An unaccompanied minor found himself in the headlines recently when US budget carrier Spirit Airlines flew him to the wrong destination. Instead of Fort Myers, the six-year-old ended up at Orlando. Same state – Florida – but 240km north of where his grandmother was waiting for him.

The mistake was corrected in quick time, but considering the number of children who fly as unaccompanied minors, it’s surprising how efficiently the system works.

Who qualifies as an unaccompanied minor?

An unaccompanied minor is a child travelling without their parent, guardian or an adult relative.

On Air New Zealand, children under 5 years cannot travel alone, and must travel with an adult 15 years or older, except for flights to and from Canada where the adult must be 16 years or older.

Children aged between 5 and 11 are eligible to travel alone on selected routes and must use an Airband, which is a special wristband which tracks where the young travellers are. At certain stages of travel, for example boarding a plane, a text message will be sent to up to five nominated contacts.

Those aged between 12 and 16 may travel alone or can use Airband at the parent or guardian’s request, on selected routes.

The fee for one-way domestic travel within New Zealand is $30, and $80 for international flights. Those fees jump to $45 and $120 respectively if booked at the airport.
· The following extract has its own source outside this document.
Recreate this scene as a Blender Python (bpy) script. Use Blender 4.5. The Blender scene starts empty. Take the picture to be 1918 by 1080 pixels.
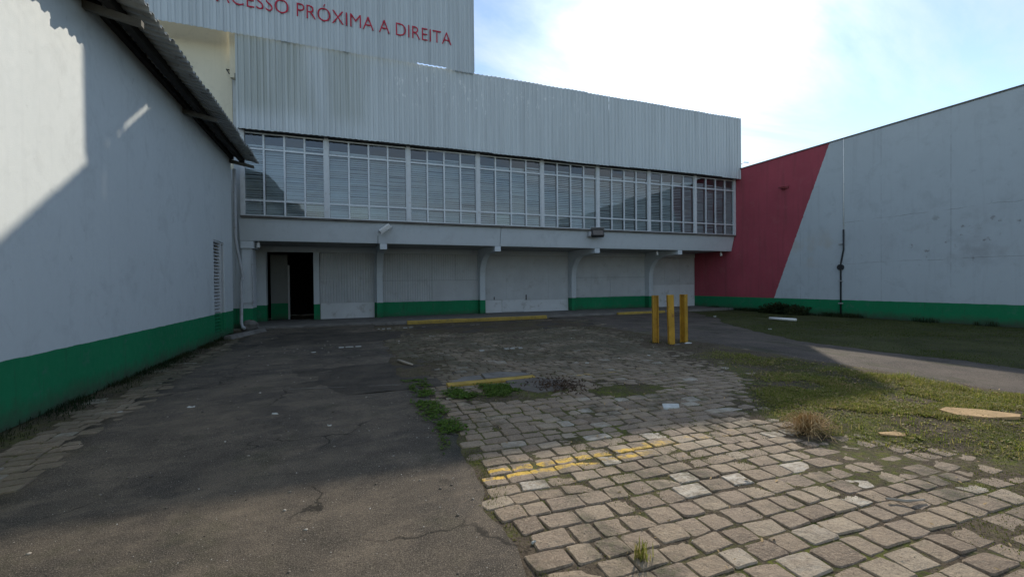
import bpy, math, random
import numpy as np
from mathutils import Vector, Matrix, noise as mnoise

random.seed(7)
rng = np.random.default_rng(7)
SC = bpy.context.scene
COL = SC.collection
R = math.radians

# ------------------------------------------------------------------ camera
YAW, PITCH, ROLL = R(20.97), R(-0.64), R(-0.61)
cam_d = bpy.data.cameras.new('camera')
cam = bpy.data.objects.new('camera', cam_d)
COL.objects.link(cam)
fw = Vector((math.sin(YAW)*math.cos(PITCH), math.cos(YAW)*math.cos(PITCH), math.sin(PITCH)))
rt = Vector((math.cos(YAW), -math.sin(YAW), 0))
up = rt.cross(fw)
rt2 = rt*math.cos(ROLL)+up*math.sin(ROLL)
up2 = -rt*math.sin(ROLL)+up*math.cos(ROLL)
M = Matrix((rt2, up2, -fw)).transposed().to_4x4()
M.translation = Vector((0, 0, 1.6))
cam.matrix_world = M
cam_d.sensor_fit = 'HORIZONTAL'
cam_d.sensor_width = 36
cam_d.lens = 809.9/1918*36
cam_d.clip_start = 0.05
cam_d.clip_end = 2000
SC.camera = cam

# ------------------------------------------------------------------ sky and sun
SUN_AZ, SUN_EL = R(43.2), R(28.58)
SUN_DIR = Vector((math.sin(SUN_AZ)*math.cos(SUN_EL), math.cos(SUN_AZ)*math.cos(SUN_EL), math.sin(SUN_EL)))
SKY_STRENGTH = 0.13
world = bpy.data.worlds.new('World')
SC.world = world
world.use_nodes = True
wn, wl = world.node_tree.nodes, world.node_tree.links
wn.clear()


def wnode(t, **kw):
    n = wn.new(t)
    for k, v in kw.items():
        setattr(n, k, v)
    return n


def wmath(op, a, b=None, clamp=False):
    n = wnode('ShaderNodeMath', operation=op, use_clamp=clamp)
    for i, v in enumerate((a, b)):
        if v is None:
            continue
        if isinstance(v, (int, float)):
            n.inputs[i].default_value = v
        else:
            wl.new(v, n.inputs[i])
    return n.outputs[0]


sky = wnode('ShaderNodeTexSky', sky_type='NISHITA', sun_disc=False)
sky.sun_elevation = SUN_EL
sky.sun_rotation = SUN_AZ
sky.air_density = 1.0
sky.dust_density = 0.05
sky.ozone_density = 1.3
tc = wnode('ShaderNodeTexCoord')
nrm = wnode('ShaderNodeVectorMath', operation='NORMALIZE')
wl.new(tc.outputs['Generated'], nrm.inputs[0])
sep = wnode('ShaderNodeSeparateXYZ')
wl.new(nrm.outputs[0], sep.inputs[0])
zc = wmath('MAXIMUM', wmath('ADD', sep.outputs[2], 0.12), 0.05)
cmb = wnode('ShaderNodeCombineXYZ')
wl.new(wmath('DIVIDE', sep.outputs[0], zc), cmb.inputs[0])
wl.new(wmath('DIVIDE', sep.outputs[1], zc), cmb.inputs[1])
mp = wnode('ShaderNodeMapping')
mp.inputs['Rotation'].default_value = (0, 0, R(25))
mp.inputs['Scale'].default_value = (0.55, 1.25, 1)
wl.new(cmb.outputs[0], mp.inputs[0])
n1 = wnode('ShaderNodeTexNoise')
n1.inputs['Scale'].default_value = 1.1
n1.inputs['Detail'].default_value = 9
n1.inputs['Roughness'].default_value = 0.62
n1.inputs['Distortion'].default_value = 0.5
wl.new(mp.outputs[0], n1.inputs['Vector'])
mr = wnode('ShaderNodeMapRange')
mr.inputs[1].default_value = 0.42
mr.inputs[2].default_value = 0.64
wl.new(n1.outputs[0], mr.inputs[0])
dot = wnode('ShaderNodeVectorMath', operation='DOT_PRODUCT')
wl.new(nrm.outputs[0], dot.inputs[0])
dot.inputs[1].default_value = SUN_DIR
dp = wmath('MAXIMUM', dot.outputs['Value'], 0.0)
# thin cloud veil: forward scattering makes it brighter towards the sun
phase = wmath('ADD', wmath('MULTIPLY', wmath('POWER', dp, 6.0), 2.6),
              wmath('ADD', wmath('MULTIPLY', wmath('POWER', dp, 60.0), 14.0), 3.9))
veil = wmath('ADD', wmath('MULTIPLY', mr.outputs[0], 0.74), 0.12, clamp=True)
ccol = wnode('ShaderNodeMix', data_type='RGBA', blend_type='MULTIPLY')
ccol.inputs[0].default_value = 1
ccol.inputs[6].default_value = (0.80, 0.90, 1.0, 1)
wl.new(phase, ccol.inputs[7])
mixs = wnode('ShaderNodeMix', data_type='RGBA')
wl.new(veil, mixs.inputs[0])
wl.new(sky.outputs[0], mixs.inputs[6])
wl.new(ccol.outputs[2], mixs.inputs[7])
bg = wnode('ShaderNodeBackground')
bg.inputs[1].default_value = SKY_STRENGTH
wl.new(mixs.outputs[2], bg.inputs[0])
wo = wnode('ShaderNodeOutputWorld')
wl.new(bg.outputs[0], wo.inputs[0])

sun_d = bpy.data.lights.new('sun', 'SUN')
sun_d.energy = 2.7
sun_d.angle = R(0.55)
sun_d.color = (1.0, 0.90, 0.75)
sun = bpy.data.objects.new('sun', sun_d)
sun.rotation_euler = (-SUN_DIR).to_track_quat('-Z', 'Y').to_euler()
sun.location = (20, 20, 30)
COL.objects.link(sun)

SC.view_settings.view_transform = 'Standard'
SC.view_settings.look = 'None'
SC.view_settings.gamma = 1
SC.view_settings.use_curve_mapping = False
SC.view_settings.exposure = 0.62
SC.cycles.max_bounces = 8
SC.cycles.transparent_max_bounces = 12


# ------------------------------------------------------------------ helpers
class MB:
    """collects shapes for ONE mesh, in world coordinates"""
    def __init__(s):
        s.v, s.f = [], []

    def quad(s, *p):
        b = len(s.v)
        s.v += [tuple(q) for q in p]
        s.f.append(tuple(range(b, b+len(p))))
        return s

    def box(s, x0, x1, y0, y1, z0, z1):
        b = len(s.v)
        s.v += [(x0, y0, z0), (x1, y0, z0), (x1, y1, z0), (x0, y1, z0),
                (x0, y0, z1), (x1, y0, z1), (x1, y1, z1), (x0, y1, z1)]
        for q in ((0, 3, 2, 1), (4, 5, 6, 7), (0, 1, 5, 4), (1, 2, 6, 5), (2, 3, 7, 6), (3, 0, 4, 7)):
            s.f.append(tuple(b+i for i in q))
        return s

    def prism(s, poly, a, b, axis='x'):
        """poly: 2-D outline; axis x: (y,z), axis y: (x,z), axis z: (x,y)"""
        n, o = len(poly), len(s.v)
        for t in (a, b):
            for p, q in poly:
                s.v.append({'x': (t, p, q), 'y': (p, t, q), 'z': (p, q, t)}[axis])
        s.f.append(tuple(o+i for i in range(n)))
        s.f.append(tuple(o+n+i for i in reversed(range(n))))
        for i in range(n):
            j = (i+1) % n
            s.f.append((o+i, o+n+i, o+n+j, o+j))
        return s

    def tube(s, pts, r, n=8):
        pts = [Vector(p) for p in pts]
        rs = r if isinstance(r, (list, tuple)) else [r]*len(pts)
        o = len(s.v)
        for i, p in enumerate(pts):
            d = (pts[min(i+1, len(pts)-1)]-pts[max(i-1, 0)]).normalized()
            ref = Vector((0, 0, 1)) if abs(d.z) < 0.9 else Vector((1, 0, 0))
            a = d.cross(ref).normalized()
            b = d.cross(a)
            for k in range(n):
                t = 2*math.pi*k/n
                s.v.append(tuple(p+(a*math.cos(t)+b*math.sin(t))*rs[i]))
        for i in range(len(pts)-1):
            for k in range(n):
                k2 = (k+1) % n
                s.f.append((o+i*n+k, o+i*n+k2, o+(i+1)*n+k2, o+(i+1)*n+k))
        s.f.append(tuple(o+k for k in reversed(range(n))))
        s.f.append(tuple(o+(len(pts)-1)*n+k for k in range(n)))
        return s

    def obox(s, c, ax, ay, az, hx, hy, hz):
        """oriented box: centre, three unit axes, half sizes"""
        c, ax, ay, az = Vector(c), Vector(ax).normalized(), Vector(ay).normalized(), Vector(az).normalized()
        b = len(s.v)
        for z in (-1, 1):
            for x, y in ((-1, -1), (1, -1), (1, 1), (-1, 1)):
                s.v.append(tuple(c+ax*hx*x+ay*hy*y+az*hz*z))
        for q in ((0, 3, 2, 1), (4, 5, 6, 7), (0, 1, 5, 4), (1, 2, 6, 5), (2, 3, 7, 6), (3, 0, 4, 7)):
            s.f.append(tuple(b+i for i in q))
        return s

    def build(s, name, mat, parent=None, smooth=False, bevel=0.0):
        o0 = ORIGIN.get(parent, Vector((0, 0, 0))) if parent else Vector((0, 0, 0))
        me = bpy.data.meshes.new(name)
        if not parent:
            xs = np.array(s.v)
            o0 = Vector((float((xs[:, 0].min()+xs[:, 0].max())/2), float((xs[:, 1].min()+xs[:, 1].max())/2), float(xs[:, 2].min())))
        me.from_pydata([(v[0]-o0.x, v[1]-o0.y, v[2]-o0.z) for v in s.v], [], s.f)
        if smooth:
            me.polygons.foreach_set('use_smooth', [True]*len(me.polygons))
        me.materials.append(mat)
        me.update()
        o = bpy.data.objects.new(name, me)
        COL.objects.link(o)
        if parent:
            o.parent = parent
            ORIGIN[o] = o0
        else:
            o.location = o0
            ORIGIN[o] = o0
        if bevel:
            m = o.modifiers.new('edge', 'BEVEL')
            m.width = bevel
            m.segments = 1
            m.limit_method = 'ANGLE'
            m.angle_limit = R(50)
        return o


ORIGIN = {}


def props(o, label=None, cat=None, group=None, kind=None):
    if label: o['label'] = label
    if cat: o['category'] = cat
    if group: o['group'] = group
    if kind: o['kind'] = kind
    return o


def thing(name, loc, label, cat, group=None):
    o = bpy.data.objects.new(name, None)
    o.empty_display_size = 0.2
    o.location = loc
    COL.objects.link(o)
    ORIGIN[o] = Vector(loc)
    return props(o, label, cat, group)


def np_mesh(name, verts, faces, mat, parent=None, smooth=False):
    """verts (n,3), faces (m,k) arrays"""
    me = bpy.data.meshes.new(name)
    n, k = faces.shape
    me.vertices.add(len(verts))
    me.vertices.foreach_set('co', np.ascontiguousarray(verts, dtype=np.float32).ravel())
    me.loops.add(n*k)
    me.loops.foreach_set('vertex_index', np.ascontiguousarray(faces, dtype=np.int32).ravel())
    me.polygons.add(n)
    me.polygons.foreach_set('loop_start', np.arange(0, n*k, k, dtype=np.int32))
    if smooth:
        me.polygons.foreach_set('use_smooth', np.ones(n, dtype=bool))
    me.update(calc_edges=True)
    me.materials.append(mat)
    o = bpy.data.objects.new(name, me)
    COL.objects.link(o)
    if parent:
        o.parent = parent
        o.location = -ORIGIN.get(parent, Vector((0, 0, 0)))
    return o


_tabs = {}


def vn(x, y, scale, seed=0):
    """smooth value noise 0..1, vectorised"""
    if seed not in _tabs:
        _tabs[seed] = np.random.default_rng(1000+seed).random((128, 128))
    T = _tabs[seed]
    x = np.asarray(x, float)*scale+31.7
    y = np.asarray(y, float)*scale+17.3
    xi, yi = np.floor(x).astype(int), np.floor(y).astype(int)
    fx, fy = x-xi, y-yi
    fx = fx*fx*(3-2*fx)
    fy = fy*fy*(3-2*fy)
    g = lambda a, b: T[a % 128, b % 128]
    return (g(xi, yi)*(1-fx)+g(xi+1, yi)*fx)*(1-fy)+(g(xi, yi+1)*(1-fx)+g(xi+1, yi+1)*fx)*fy


def fbm(x, y, scale, seed=0, oct=4):
    t, a, s = 0, 0.5, 0
    for i in range(oct):
        t = t+a*vn(x, y, scale*2**i, seed+i)
        s += a
        a *= 0.5
    return t/s


# ------------------------------------------------------------------ materials
GAIN = 1.27      # paints were matched by eye a little too dark; lift all base colours alike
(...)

Other airlines have slightly different policies. On KLM the system is mandatory for children aged 5-14 travelling unaccompanied but a child that age travelling in a different class from a parent must also register as an unaccompanied minor. The charge is between €100-150 (NZ$175-262) for direct flights, and €200-300 if there’s a flight transfer. The major US carriers require children aged 5-14 and travelling without a parent, guardian or adult to fly as unaccompanied minors. Ryanair doesn’t carry unaccompanied minors under 16 years, nor do some other budget carriers.

Jetstar restricts unaccompanied young people to 12 or over, according to its website. They must have a parent or guardian download, print, fill-in and sign a declaration form to give them permission to travel alone; and also be accompanied to the airport check-in counter by a parent or guardian who must show valid ID and present the signed declaration form to a Jetstar team member.

What’s the procedure for unaccompanied minors?

Air New Zealand advises that extra time will be needed at the Special Assistance counters to check children in. Staff will look at IDs, contact details and issue your child with an Airband. Make sure that the youngster has all the necessary travel documentation.

Some airports will let parents and guardians escort children to the departure gate. Where this is not possible, staff will escort your child through security and to the departure gate for handover to cabin crew.

During the flight, the option to select a child’s seat is unavailable for children travelling alone, and the youngster will be seated near crew work areas so they can easily be supervised during the flight. On landing, the child will be escorted through the arrivals process to collect any baggage and be handed over to the designated pick up person after ID is checked.

How do I know my child will be safe?

It’s a leap of faith, isn’t it? When you wave them off at the boarding gate and they disappear down the ramp, you’re entrusting them to the care of strangers. You’re hoping they’ll have a great flight, they won’t get scared or worried and that they’ll sit next to the world’s nicest grandmother but it’s out of your hands, and nagging thoughts might bubble away.

In 2001, British Airways instituted a policy banning adult male passengers from occupying a seat next to children under 15. Male passengers were asked to remove themselves from seats next to children. At the time the airline claimed it was simply responding to a request from customers but many men who were uprooted protested at the implicit assumption that they were a danger to the child for no other offence than being male. In 2010, after BA cabin crew forced a male passenger to change seats, the passenger sued the airline for sex discrimination, and costs and compensation were awarded to the complainant. In one of the more celebrated examples of overreach, a British Airways staff member attempted to separate Boris Johnson from his own children on a flight. Johnson hit back, accusing the airline of tarring the entire male population with the paedophile brush.

If all men are to be regarded as potential paedophiles, why stop there, critics began asking? Why not ban men from sitting next to unrelated children on other forms of public transport? And in theatres, stadiums, and why not ban adult males from swimming pool change rooms when there are unaccompanied male children present? Should men also be banned from teaching children? Faced with a festering problem, in 2016 British Airways announced the discontinuation of its unaccompanied minors service. From that time on, children under 13 years old have not been allowed to travel alone on BA flights.

Qantas, Air New Zealand and Virgin Australia had instituted similar guidelines preventing unaccompanied minors from sitting beside unrelated adult males but all three have walked back on the policy. On its website, Qantas says “We’ll endeavour to seat Unaccompanied Minors together near Cabin Crew work areas… During the flight, we’ll regularly check on your child.” Air New Zealand now has a similar policy. According to Virgin Australia’s website “We try to seat Unaccompanied Minors together near the Cabin Crew work areas. We also aim to seat Unaccompanied Minors next to a vacant seat, however this will be determined on the day of travel.”

None of the US airlines have had policies that prevent unaccompanied minors from sitting next to unrelated males, and the US Department of Transportation prohibits airlines from implementing discriminatory seating policies based on gender, age or ethnicity.